Second Sea Lord visits HMS Ocean

This news article was published under the 2010 to 2015 Conservative and Liberal Democrat coalition government

The Second Sea Lord, Vice Admiral Charles Montgomery, has visited HMS Ocean in the Mediterranean, where she has recently been supporting the enforcement of the UN Security Council Resolution to protect Libyan citizens.

Vice Admiral Montgomery, who holds responsibility on the Navy Board for personnel and training, arrived on board HMS Ocean for a two-day visit in one of the ship’s Lynx Mk7 helicopters. He was greeted by the Commander of the United Kingdom Task Group, Commodore John Kingwell, and the Commanding Officer of HMS Ocean, Captain Andrew Betton.

During his time on board, the Vice Admiral was given an insight into the Apache operations that HMS Ocean and her embarked Army Air Corps squadron have been conducting, toured the ship and talked with many members of the ship’s company.

And, in a popular move, he made himself available throughout his time on board to answer questions on personnel and training issues, as well as wider defence matters.

After a sustained period conducting missions in support of the NATO operation to protect Libyan citizens, HMS Ocean, the Royal Navy’s largest warship, has just returned to sea after completing a hugely successful maintenance period in Souda Bay, Crete.

This essential repair and maintenance programme, supported by military, civilian and Babcock Marine personnel from Devonport Naval Base, sees the ship ready in all respects to return to the coast of Libya to continue in whatever role is necessary to see the job finished.

Captain Betton said:

I am immensely proud of all of the sailors, soldiers, airmen and marines serving in HMS Ocean. Everybody has worked tirelessly since we sailed in April to contribute to our evolving mission, so having the opportunity to demonstrate our professionalism and brief the Second Sea Lord on this unique ship’s capability was an honour.

HMS Ocean left the UK in April as part of the UK’s Response Force Task Group to conduct a series of pre-planned amphibious exercises in the Mediterranean, known as Cougar 11.

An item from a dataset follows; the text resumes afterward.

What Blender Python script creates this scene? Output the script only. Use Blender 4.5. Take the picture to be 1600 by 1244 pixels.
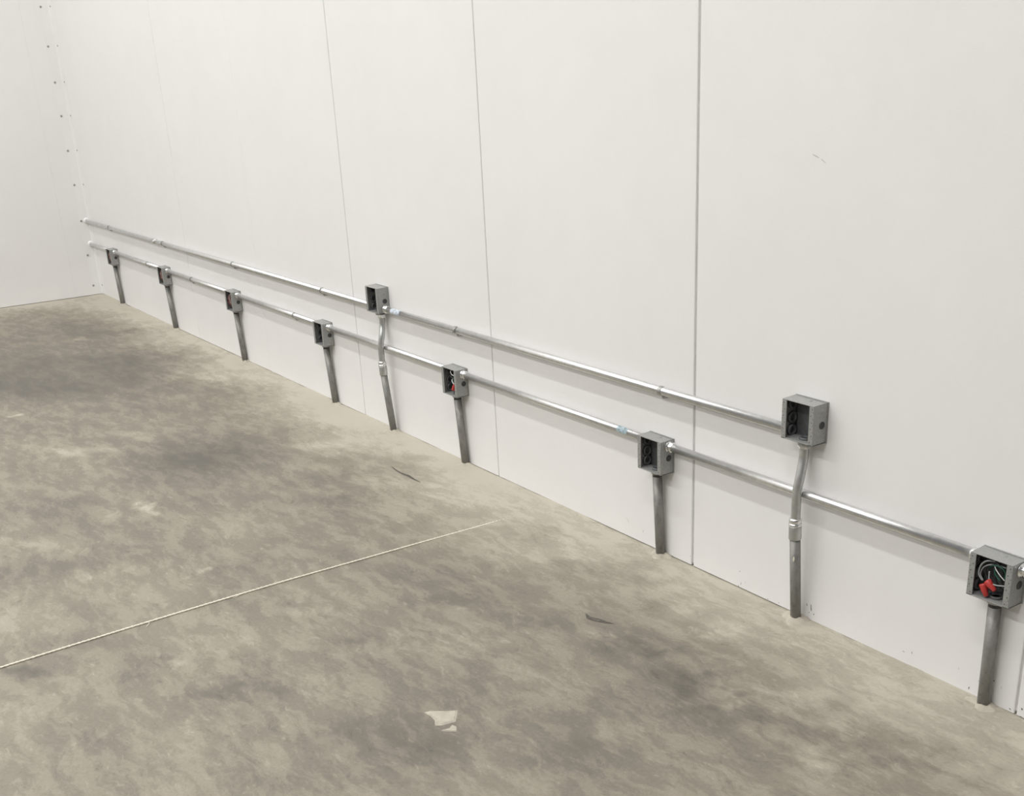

With the escalating events in Libya, the UK Government took the opportunity in May to retask one of the most flexible ships in the Royal Navy’s inventory and ordered HMS Ocean to support the enforcement of the UN Security Council Resolution to protect Libyan citizens.

In addition to HMS Ocean, the other Royal Navy and Royal Fleet Auxiliary (RFA) ships taking part in this operation currently include the destroyer HMS Liverpool, the mine countermeasures vessel HMS Bangor and the support ship RFA Fort Rosalie.